Exercise:
Write out the data again exactly, skipping every picture.

Task inputs:
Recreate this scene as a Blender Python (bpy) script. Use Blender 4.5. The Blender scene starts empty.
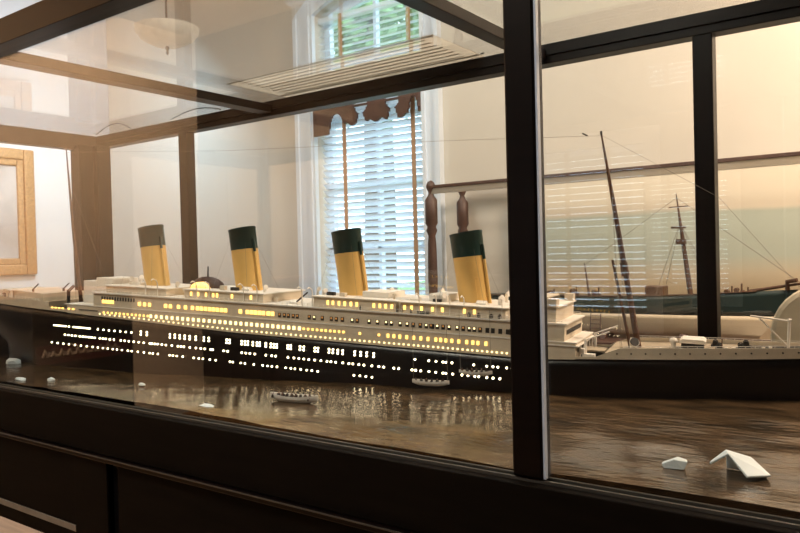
import bpy, bmesh, math, random
from mathutils import Vector, Matrix
random.seed(7)
PI=math.pi
C=bpy.context.scene.collection
sc=bpy.context.scene
# ---------------------------------------------------------------- materials
def mat(name,col,rough=.5,metal=0,spec=.5,var=.12,scale=20,stretch=(1,1,1),bump=0,coat=0,col2=None,emit=None,es=0,trans=0):
    m=bpy.data.materials.new(name); m.use_nodes=True; n=m.node_tree.nodes; l=m.node_tree.links
    b=n['Principled BSDF']; b.inputs['Roughness'].default_value=rough; b.inputs['Metallic'].default_value=metal
    b.inputs['Specular IOR Level'].default_value=spec; b.inputs['Coat Weight'].default_value=coat
    tc=n.new('ShaderNodeTexCoord'); mp=n.new('ShaderNodeMapping'); mp.inputs['Scale'].default_value=stretch
    nz=n.new('ShaderNodeTexNoise'); nz.inputs['Scale'].default_value=scale; nz.inputs['Detail'].default_value=4
    l.new(tc.outputs['Object'],mp.inputs[0]); l.new(mp.outputs[0],nz.inputs['Vector'])
    r=n.new('ShaderNodeValToRGB'); r.color_ramp.elements[0].position=.3; r.color_ramp.elements[1].position=.7
    c2=col2 or tuple(c*(1-var*2) for c in col)
    r.color_ramp.elements[0].color=(*c2,1); r.color_ramp.elements[1].color=(*col,1)
    l.new(nz.outputs['Fac'],r.inputs[0]); l.new(r.outputs[0],b.inputs['Base Color'])
    if bump:
        bp=n.new('ShaderNodeBump'); bp.inputs['Strength'].default_value=bump; bp.inputs['Distance'].default_value=.01
        l.new(nz.outputs['Fac'],bp.inputs['Height']); l.new(bp.outputs[0],b.inputs['Normal'])
    if emit:
        b.inputs['Emission Color'].default_value=(*emit,1); b.inputs['Emission Strength'].default_value=es
    if trans: b.inputs['Transmission Weight'].default_value=trans
    return m
def glassmat(name,tint=(.97,.985,.98)):
    m=bpy.data.materials.new(name); m.use_nodes=True; n=m.node_tree.nodes; l=m.node_tree.links
    n.clear(); o=n.new('ShaderNodeOutputMaterial'); t=n.new('ShaderNodeBsdfTransparent'); g=n.new('ShaderNodeBsdfGlossy')
    t.inputs[0].default_value=(*tint,1); g.inputs['Roughness'].default_value=0.0
    f=n.new('ShaderNodeFresnel'); geo=n.new('ShaderNodeNewGeometry'); mr=n.new('ShaderNodeMapRange')
    mr.inputs['To Min'].default_value=1.5; mr.inputs['To Max'].default_value=1/1.5
    l.new(geo.outputs['Backfacing'],mr.inputs['Value']); l.new(mr.outputs[0],f.inputs['IOR'])
    x=n.new('ShaderNodeMixShader'); l.new(f.outputs[0],x.inputs[0]); l.new(t.outputs[0],x.inputs[1]); l.new(g.outputs[0],x.inputs[2])
    l.new(x.outputs[0],o.inputs[0]); return m
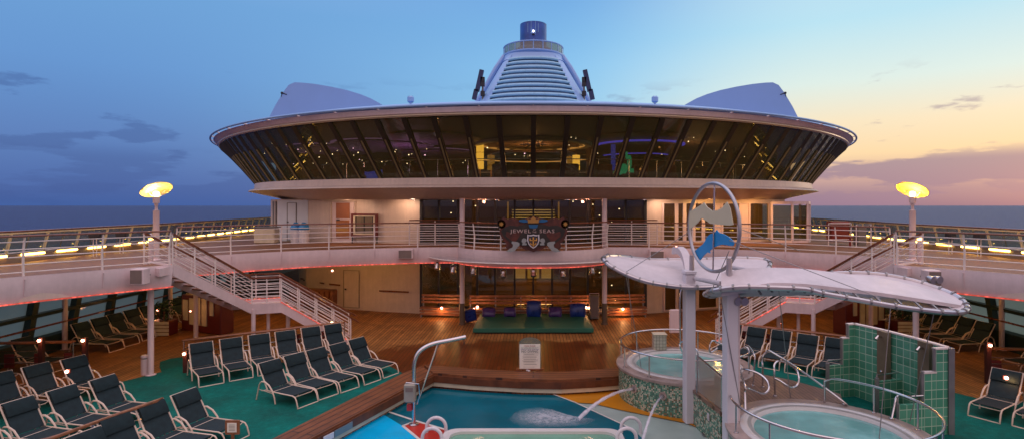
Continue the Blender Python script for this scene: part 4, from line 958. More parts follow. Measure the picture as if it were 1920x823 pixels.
# central glass screens (both storeys)
for (z0, z1, nm) in ((ZU0, ZU1 - 0.03, 'upper_glass_wall'), (ZL0 + 0.25, ZL1, 'lower_glass_wall')):
    g = thing(nm, ('dark glass wall of the upper storey behind the name board' if z0 > 1 else 'dark glass wall of the lower storey behind the benches and the green mat'), 'glass wall', (0, 27, z0))
    xs_ = [-5.4, -4.55, -3.63, -2.7, -1.84, -0.9, 0, 0.9, 1.76, 2.62, 3.5, 4.45, 5.4]
    for x in xs_:
        mb = MB(); mb.box((x, 26.98, (z0 + z1) / 2), (0.09 if x not in (-5.4, 5.4) else .12, 0.14, z1 - z0)); mb.build('mullion', 'dark', g)
    for a, b in zip(xs_, xs_[1:]):
        mb = MB(); mb.box(((a + b) / 2, 27.0, (z0 + z1) / 2), (b - a - .1, 0.02, z1 - z0 - .02)); mb.build('pane', 'wglass', g)
        mb = MB(); mb.box(((a + b) / 2, 26.98, z0 + .05), (b - a - .1, 0.10, .1)); mb.build('bottom_rail', 'dark', g)
    mb = MB(); mb.box((0, 26.985, z1 + .02), (10.9, 0.15, .06)); mb.build('top_rail', 'dark', g)
mb = MB(); mb.box((0, 27.0, 0.12), (10.9, 0.2, 0.24)); mb.build('plinth', 'wall', bld)
# rooms behind the glass
for z0, z1, m1 in ((ZU0, ZU1, 'wallin'), (ZL0, ZL1, 'wallin')):
    mb = MB(); mb.box((0, 34.5, (z0 + z1) / 2), (24, 0.2, z1 - z0)); mb.build('room_back_wall', m1, bld)
    for s in (-1, 1): mb = MB(); mb.box((s * 5.9, 31, (z0 + z1) / 2), (0.1, 7, z1 - z0)); mb.build('room_side_wall', m1, bld)
mb = MB(); mb.box((0, 31, DK - .63), (11, 7.4, .05)); mb.build('room_ceiling', 'ceilin', bld)
# lit stair hall seen through the middle panes of both storeys
t = thing('lit_stair_hall', 'golden lit staircase hall seen through the two middle panes of the upper glass wall', 'staircase', (0, 32, DK))
for k in range(8):
    mb = MB(); mb.box((0, 31.5 + k * .28, DK + .55 + k * .15), (2.6, .28, .05)); mb.build('step', 'cream', t)
    mb = MB(); mb.box((0, 31.36 + k * .28, DK + .52 + k * .15), (2.5, .02, .045)); mb.build('step_light', 'e_warm2', t)
for s in (-1, 1):
    mb = MB(); mb.box((s * 1.45, 32, DK + 1.25), (.09, .09, 1.6)); mb.build('lit_jamb', 'e_golddim', t)
    mb = MB(); mb.beam((s * 1.3, 31, DK + 1.0), (s * 1.3, 33.6, DK + 2.0), .05, .05); mb.build('handrail', 'steel', t)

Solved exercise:
Recreate this scene as a Blender Python (bpy) script. Use Blender 4.5. The Blender scene starts empty.
import bpy, bmesh, math, random
from mathutils import Vector, Matrix
random.seed(7)
PI=math.pi
C=bpy.context.scene.collection
sc=bpy.context.scene
# ---------------------------------------------------------------- materials
def mat(name,col,rough=.5,metal=0,spec=.5,var=.12,scale=20,stretch=(1,1,1),bump=0,coat=0,col2=None,emit=None,es=0,trans=0):
    m=bpy.data.materials.new(name); m.use_nodes=True; n=m.node_tree.nodes; l=m.node_tree.links
    b=n['Principled BSDF']; b.inputs['Roughness'].default_value=rough; b.inputs['Metallic'].default_value=metal
    b.inputs['Specular IOR Level'].default_value=spec; b.inputs['Coat Weight'].default_value=coat
    tc=n.new('ShaderNodeTexCoord'); mp=n.new('ShaderNodeMapping'); mp.inputs['Scale'].default_value=stretch
    nz=n.new('ShaderNodeTexNoise'); nz.inputs['Scale'].default_value=scale; nz.inputs['Detail'].default_value=4
    l.new(tc.outputs['Object'],mp.inputs[0]); l.new(mp.outputs[0],nz.inputs['Vector'])
    r=n.new('ShaderNodeValToRGB'); r.color_ramp.elements[0].position=.3; r.color_ramp.elements[1].position=.7
    c2=col2 or tuple(c*(1-var*2) for c in col)
    r.color_ramp.elements[0].color=(*c2,1); r.color_ramp.elements[1].color=(*col,1)
    l.new(nz.outputs['Fac'],r.inputs[0]); l.new(r.outputs[0],b.inputs['Base Color'])
    if bump:
        bp=n.new('ShaderNodeBump'); bp.inputs['Strength'].default_value=bump; bp.inputs['Distance'].default_value=.01
        l.new(nz.outputs['Fac'],bp.inputs['Height']); l.new(bp.outputs[0],b.inputs['Normal'])
    if emit:
        b.inputs['Emission Color'].default_value=(*emit,1); b.inputs['Emission Strength'].default_value=es
    if trans: b.inputs['Transmission Weight'].default_value=trans
    return m
def glassmat(name,tint=(.97,.985,.98)):
    m=bpy.data.materials.new(name); m.use_nodes=True; n=m.node_tree.nodes; l=m.node_tree.links
    n.clear(); o=n.new('ShaderNodeOutputMaterial'); t=n.new('ShaderNodeBsdfTransparent'); g=n.new('ShaderNodeBsdfGlossy')
    t.inputs[0].default_value=(*tint,1); g.inputs['Roughness'].default_value=0.0
    f=n.new('ShaderNodeFresnel'); geo=n.new('ShaderNodeNewGeometry'); mr=n.new('ShaderNodeMapRange')
    mr.inputs['To Min'].default_value=1.5; mr.inputs['To Max'].default_value=1/1.5
    l.new(geo.outputs['Backfacing'],mr.inputs['Value']); l.new(mr.outputs[0],f.inputs['IOR'])
    x=n.new('ShaderNodeMixShader'); l.new(f.outputs[0],x.inputs[0]); l.new(t.outputs[0],x.inputs[1]); l.new(g.outputs[0],x.inputs[2])
    l.new(x.outputs[0],o.inputs[0]); return m
Continue the Blender Python script for this scene: part 4, from line 958. More parts follow. Measure the picture as if it were 1920x823 pixels.
# central glass screens (both storeys)
for (z0, z1, nm) in ((ZU0, ZU1 - 0.03, 'upper_glass_wall'), (ZL0 + 0.25, ZL1, 'lower_glass_wall')):
    g = thing(nm, ('dark glass wall of the upper storey behind the name board' if z0 > 1 else 'dark glass wall of the lower storey behind the benches and the green mat'), 'glass wall', (0, 27, z0))
    xs_ = [-5.4, -4.55, -3.63, -2.7, -1.84, -0.9, 0, 0.9, 1.76, 2.62, 3.5, 4.45, 5.4]
    for x in xs_:
        mb = MB(); mb.box((x, 26.98, (z0 + z1) / 2), (0.09 if x not in (-5.4, 5.4) else .12, 0.14, z1 - z0)); mb.build('mullion', 'dark', g)
    for a, b in zip(xs_, xs_[1:]):
        mb = MB(); mb.box(((a + b) / 2, 27.0, (z0 + z1) / 2), (b - a - .1, 0.02, z1 - z0 - .02)); mb.build('pane', 'wglass', g)
        mb = MB(); mb.box(((a + b) / 2, 26.98, z0 + .05), (b - a - .1, 0.10, .1)); mb.build('bottom_rail', 'dark', g)
    mb = MB(); mb.box((0, 26.985, z1 + .02), (10.9, 0.15, .06)); mb.build('top_rail', 'dark', g)
mb = MB(); mb.box((0, 27.0, 0.12), (10.9, 0.2, 0.24)); mb.build('plinth', 'wall', bld)
# rooms behind the glass
for z0, z1, m1 in ((ZU0, ZU1, 'wallin'), (ZL0, ZL1, 'wallin')):
    mb = MB(); mb.box((0, 34.5, (z0 + z1) / 2), (24, 0.2, z1 - z0)); mb.build('room_back_wall', m1, bld)
    for s in (-1, 1): mb = MB(); mb.box((s * 5.9, 31, (z0 + z1) / 2), (0.1, 7, z1 - z0)); mb.build('room_side_wall', m1, bld)
mb = MB(); mb.box((0, 31, DK - .63), (11, 7.4, .05)); mb.build('room_ceiling', 'ceilin', bld)
# lit stair hall seen through the middle panes of both storeys
t = thing('lit_stair_hall', 'golden lit staircase hall seen through the two middle panes of the upper glass wall', 'staircase', (0, 32, DK))
for k in range(8):
    mb = MB(); mb.box((0, 31.5 + k * .28, DK + .55 + k * .15), (2.6, .28, .05)); mb.build('step', 'cream', t)
    mb = MB(); mb.box((0, 31.36 + k * .28, DK + .52 + k * .15), (2.5, .02, .045)); mb.build('step_light', 'e_warm2', t)
for s in (-1, 1):
    mb = MB(); mb.box((s * 1.45, 32, DK + 1.25), (.09, .09, 1.6)); mb.build('lit_jamb', 'e_golddim', t)
    mb = MB(); mb.beam((s * 1.3, 31, DK + 1.0), (s * 1.3, 33.6, DK + 2.0), .05, .05); mb.build('handrail', 'steel', t)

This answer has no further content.